Moderated by Anne Clark Bartlett of the University of Washington-Tacoma, “Higher Education’s Diversity Journey Part II: Having Hard Conversations” provided ACE2018 participants a window into both the challenges and opportunities of critical incidents on campuses today.

In this interactive session, five Fellows from the 2017-18 cohort played the role of select higher education leadership, providing the various perspectives in having to manage the visit of a controversial speaker gone awry. Archie W. Ervin (Georgia Institute of Technology) and Lisa Guion Jones (University of Central Florida) followed with reflections on these perspectives based on their own expertise and experience.

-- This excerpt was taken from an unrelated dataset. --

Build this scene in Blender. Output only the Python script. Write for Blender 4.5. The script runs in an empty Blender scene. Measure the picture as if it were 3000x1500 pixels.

The role-play offered key strategies campus leaders can apply in promoting an open, honest, and productive dialogue around critical incidents. Below is a sample of strategies for the five roles represented:

  • Presidents: mission and vision should guide every aspect of response and campus events response team should be in place prior to incident
  • Chief Diversity Officer: acknowledge what is happening and have community wide conversations about benefits and importance of free speech on campus
  • Faculty Advisor: communicate clearly with students and other stakeholders at every stage, provide support to those who require it and document everything for future use
  • Chair of Africana Studies: raise consciousness of campus as to why incident happened and highlight history of racism
  • Campus Security: build relationships with campus community and local police force and train staff not only on crisis response but also on issues of cultural diversity/sensitivity

Non-role specific actions can further facilitate an institution’s effectiveness in responding to critical incidents on campus:

Initiate a safe form. Student organizations complete a safe form when planning for an event that might have risk associated with it. The form is signed by a faculty advisor and submitted in advance of the event; the event and potential risks are discussed with respective student groups.

Conduct tabletop exercises. Tabletop exercises with relevant stakeholders can ensure protocols are in place for managing campus incidents that can quickly and easily get out of control.

Build and maintain town/gown relationships. Relationships should be established relationships where meetings are held as necessary to share information and build trust. As the old adage goes, it is easier to call a friend than a stranger.

Know campus culture and climate. All campus leaders, from the president to faculty to staff, should be attuned to campus culture and climate.

While preparedness is key and guideposts are useful, the reality is that institutions cannot prepare for everything. Institutions need to be wary of magic bullets as institutional responses are context-pecific. Institutional type, location, and history matter.